Couched within the darkness of Roddick’s beats, James’ pretty, girlish voice might seem like the lone beacon of light in Purity Ring’s music, but even a cursory listen to her words confirms just the opposite. Lyrically, James uses uniformly ominous and unsettling imagery to communicate decidedly abstract, unnameable feelings. And yet, she also has a talent for twisting the grotesque into something strangely beautiful. “Drill little holes into my eyelids,” she intones on “Belispeak,” “so I might see you when I sleep.”
Her fixation on the corporeal shows up throughout the album: ears ring, teeth click, sternums are cut open, hills are covered in flesh, bellies speak, bodies house cults, lungs become crowns. Sometimes this kind of imagery relates directly to the themes James is exploring, but often it has just as much to do with the way she pushes her language into the hyper-literal. In the world of Shrines, to let someone into your heart is to be cut open and dwelled in; to dig into someone is to take a trowel to their body. Elsewhere, James conjures paranormal visions of ghosts, bones, spirits, and rituals. “Shuck” brings the body horror and cultic imagery to its logical extreme, ending the album at an unsettling, yet appropriate apex. For the most part though, James’ poetry has no obvious form or narrative. Instead, her words tend to be left open to interpretation, and her ideas are best taken in over the course of the album’s running time.

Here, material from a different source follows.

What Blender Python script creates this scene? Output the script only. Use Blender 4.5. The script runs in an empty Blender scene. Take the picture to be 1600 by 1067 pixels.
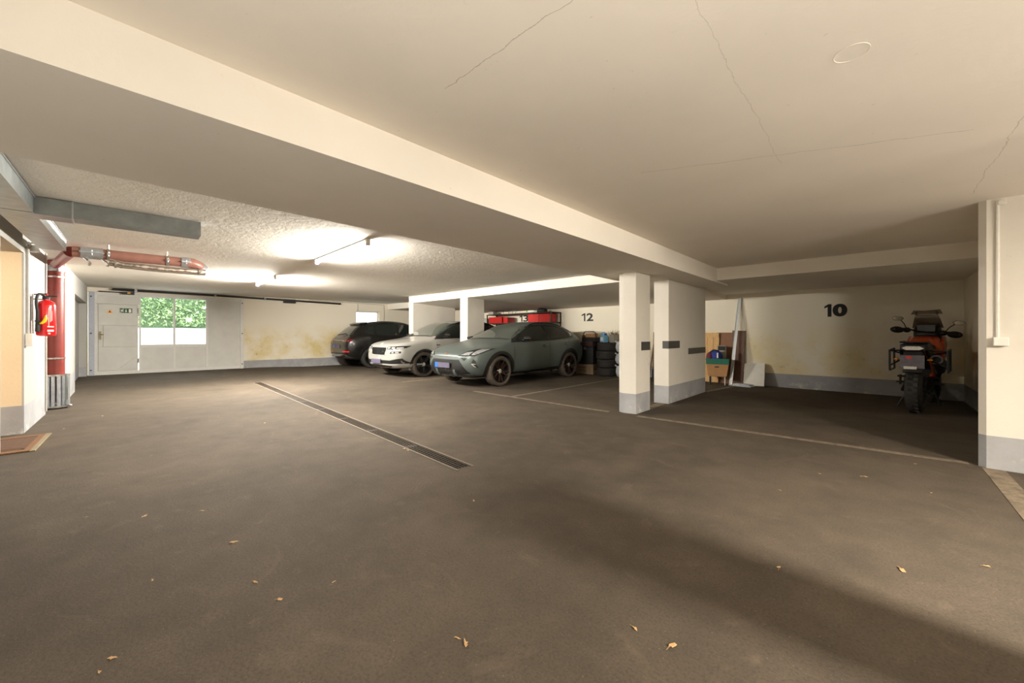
import bpy, bmesh, math, random
from mathutils import Vector, Matrix
from mathutils.bvhtree import BVHTree

random.seed(7)
SC = bpy.context.scene
COL = SC.collection
R = math.radians
PI = math.pi

# ------------------------------------------------------------------ camera, world, exposure
cam_d = bpy.data.cameras.new('camera')
cam_d.sensor_width = 36.0
cam_d.lens = 36.0 * 608 / 1600
cam_d.shift_y = -10.5 / 1600
cam_d.clip_start = 0.02
cam = bpy.data.objects.new('camera', cam_d)
COL.objects.link(cam)
cam.location = (0, 0, 1.16)
cam.rotation_euler = (R(90), 0, R(43.2))
SC.camera = cam

W = bpy.data.worlds.new('sky')
SC.world = W
W.use_nodes = True
bg = W.node_tree.nodes['Background']
bg.inputs[0].default_value = (0.90, 0.94, 1.0, 1)
SKY_STRENGTH = 6.5
bg.inputs[1].default_value = SKY_STRENGTH

SC.view_settings.view_transform = 'Standard'
SC.view_settings.look = 'None'
SC.view_settings.exposure = 0.35
SC.view_settings.gamma = 1.0
SC.view_settings.use_curve_mapping = False
TUBE_COLOR = (1.0, 0.945, 0.86)
TUBE_STRENGTH = 860.0
TUBE_STRENGTH_GATE = 2600.0
LAMP_STRENGTH_CORRIDOR = 25.0     # the tubes of the same row beyond the frame
LAMP_STRENGTH_FAR = 60.0


def area_light(name, loc, target, sx, sy, power, col):
    d = bpy.data.lights.new(name, 'AREA')
    d.shape = 'RECTANGLE'
    d.size, d.size_y = sx, sy
    d.energy = power
    d.color = col
    o = bpy.data.objects.new(name, d)
    SC.collection.objects.link(o)
    o.location = loc
    o.rotation_euler = (Vector(target) - Vector(loc)).to_track_quat('-Z', 'Y').to_euler()
    return o


# added unseen fill lights for the ceiling, the beam and the floor, and the warm lamp of the stairwell behind the doorway
al = area_light('ceiling_fill_light', (4.8, 2.2, 0.15), (4.8, 2.201, 2.3), 2.0, 1.2, 290, (1.0, 0.93, 0.83))  # added fill facing up, brightens the aisle ceiling; no lamp stands here
al.data.spread = R(152)
al = area_light('camera_side_fill_light', (0.9, -0.75, 0.25), (0.9, -0.749, 2.3), 0.8, 0.5, 92, (1.0, 0.95, 0.87))  # second added fill behind the camera, lifts ceiling and beam
al.data.spread = R(156)
al = area_light('floor_fill_light', (3.4, 2.10, 2.20), (0.2, 2.75, 0.0), 0.25, 0.25, 128, (1.0, 0.92, 0.80))  # added light aimed at the aisle floor so the stripe shows
al.data.spread = R(100)
area_light('stairwell_lamp', (-6.6, -1.7, 2.05), (-6.9, -1.2, 0.6), 0.4, 0.4, 9, (1.0, 0.9, 0.75))
SC.cycles.max_bounces = 14
SC.cycles.diffuse_bounces = 8
SC.cycles.sample_clamp_indirect = 6.0


# ------------------------------------------------------------------ colour and materials
def s2l(c):
    return tuple(((v / 255) / 12.92 if v / 255 <= 0.04045 else ((v / 255 + 0.055) / 1.055) ** 2.4) for v in c)


class NT:
    def __init__(self, name):
        self.m = bpy.data.materials.new(name)
        self.m.use_nodes = True
        self.t = self.m.node_tree
        self.b = self.t.nodes['Principled BSDF']
        self.out = self.t.nodes['Material Output']
        self.co = None

    def n(self, typ, **kw):
        nd = self.t.nodes.new(typ)
        for k, v in kw.items():
            setattr(nd, k, v)
        return nd

    def link(self, a, b):
        self.t.links.new(a, b)

    def coord(self):
        if self.co is None:
            self.co = self.n('ShaderNodeTexCoord').outputs['Object']
        return self.co

    def noise(self, scale, detail=4, rough=0.55, vec=None, dist=0.0):
        nd = self.n('ShaderNodeTexNoise')
        nd.inputs['Scale'].default_value = scale
        nd.inputs['Detail'].default_value = detail
        nd.inputs['Roughness'].default_value = rough
        nd.inputs['Distortion'].default_value = dist
        self.link(vec or self.coord(), nd.inputs['Vector'])
        return nd.outputs['Fac']

    def ramp(self, fac, stops):
        nd = self.n('ShaderNodeValToRGB')
        el = nd.color_ramp.elements
        while len(el) < len(stops):
            el.new(0.5)
        for e, (p, c) in zip(el, stops):
            e.position = p
            e.color = tuple(c) + (1,) if len(c) == 3 else c
        self.link(fac, nd.inputs[0])
        return nd.outputs[0]

    def math(self, op, a, b=None, c=None, clamp=False):
        nd = self.n('ShaderNodeMath', operation=op)
        nd.use_clamp = clamp
        for i, v in enumerate((a, b, c)):
            if v is None:
                continue
            if isinstance(v, (int, float)):
                nd.inputs[i].default_value = v
            else:
                self.link(v, nd.inputs[i])
        return nd.outputs[0]

    def mix(self, fac, a, b, mode='MIX'):
        nd = self.n('ShaderNodeMix', data_type='RGBA', blend_type=mode)
        for i, v in ((0, fac), (6, a), (7, b)):
            if isinstance(v, (int, float)):
                nd.inputs[i].default_value = v
            elif isinstance(v, (tuple, list)):
                nd.inputs[i].default_value = tuple(v) + (1,) if len(v) == 3 else v
            else:
                self.link(v, nd.inputs[i])
        return nd.outputs[2]

    def bump(self, h, strength=0.3, dist=0.01):
        nd = self.n('ShaderNodeBump')
        nd.inputs['Strength'].default_value = strength
        nd.inputs['Distance'].default_value = dist
        self.link(h, nd.inputs['Height'])
        self.link(nd.outputs[0], self.b.inputs['Normal'])

    def base(self, c):
        if isinstance(c, (tuple, list)):
            self.b.inputs['Base Color'].default_value = tuple(c) + (1,)
        else:
            self.link(c, self.b.inputs['Base Color'])

    def set(self, **kw):
        for k, v in kw.items():
            self.b.inputs[k.replace('_', ' ')].default_value = v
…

In fact, the whole record is like that. Shrines often operates like a series of paintings, each of its pieces a variation on a theme, the full breadth of the artist’s vision only realized within the context of the whole. And so to fault it all for starting to seem a bit more similar is ignoring its greatest strength. Shrines functions just fine as a collection of Purity Ring’s work thus far, but it also functions as a singular, cohesive artistic statement, a capital-a Album, and that’s much more rewarding. So don’t call them one-trick ponies just yet. Let’s wait and see what they do next. Knowing James and Roddick, we might be waiting for a while, but at least we’ll have Shrines.